Completely Anisotropic Ultrafast Optical Switching and Direction-Dependent Photocarrier Diffusion in Layered ZrTe5

Abstract

Layered nanomaterials with in-plane anisotropy exhibit unique orientation-dependent responses to external stimuli, enabling the development of novel devices with additional degrees of freedom. In particular, their anisotropic optical properties enable ultrafast nanophotonic modulators to be controlled by light polarization. However, achieving high controllability is still challenging due to incomplete optical anisotropy in most materials. Here, this work presents a completely anisotropic, ultrafast optical modulation in zirconium pentatelluride (ZrTe5), a layered nanomaterial that has recently attracted renewed attention.
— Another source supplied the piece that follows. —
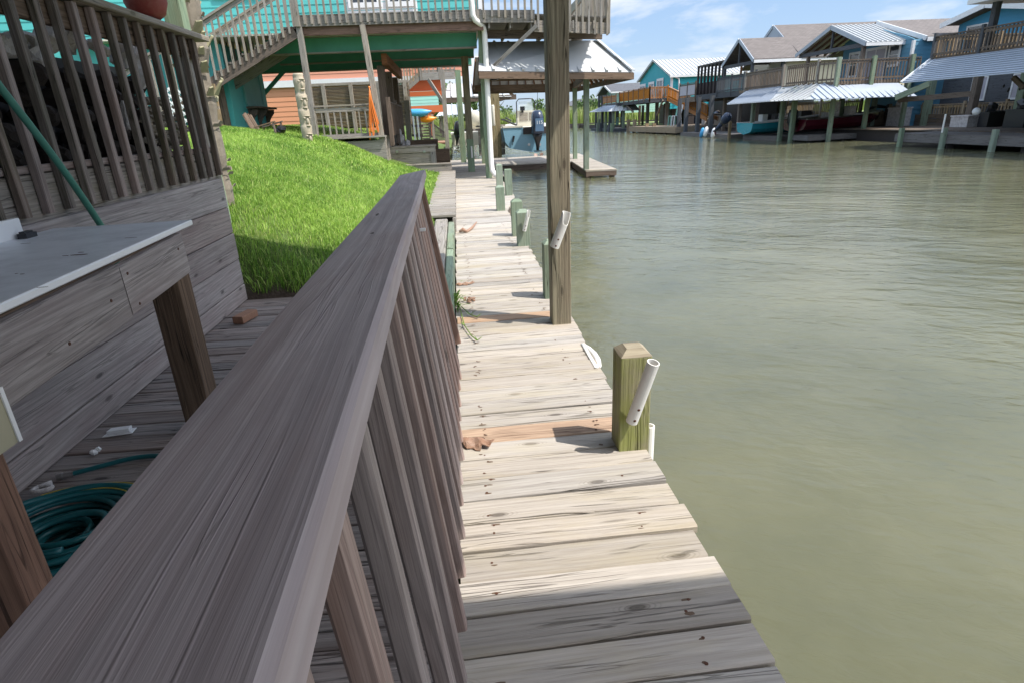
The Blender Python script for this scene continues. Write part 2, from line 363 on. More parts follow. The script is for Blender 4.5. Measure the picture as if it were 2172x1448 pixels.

The transient absorption (TA) microscopy reveals anisotropic ultrafast picosecond optical modulation in a broad range of 1.2-2.2 eV. In particular, at a certain photon-energy of 1.62 eV, complete on/off switching with a near-unity degree of anisotropy is achieved solely by changing the light polarization, suggesting that ZrTe5 is a promising material for polarization-selective high-speed optical modulators. The theoretical analysis of the transition dipole moments attributes this sharp anisotropy to strongly polarization-dependent excited-state absorption. Furthermore, this work directly observes direction-dependent photocarrier transport using scanning TA microscopy. It yields the anisotropic diffusivity, mobility, and diffusion lengths of the photocarriers, which are essential parameters for designing devices. Therefore, this work provides a comprehensive understanding of the anisotropic optical characteristics of ZrTe5 on ultrafast timescales.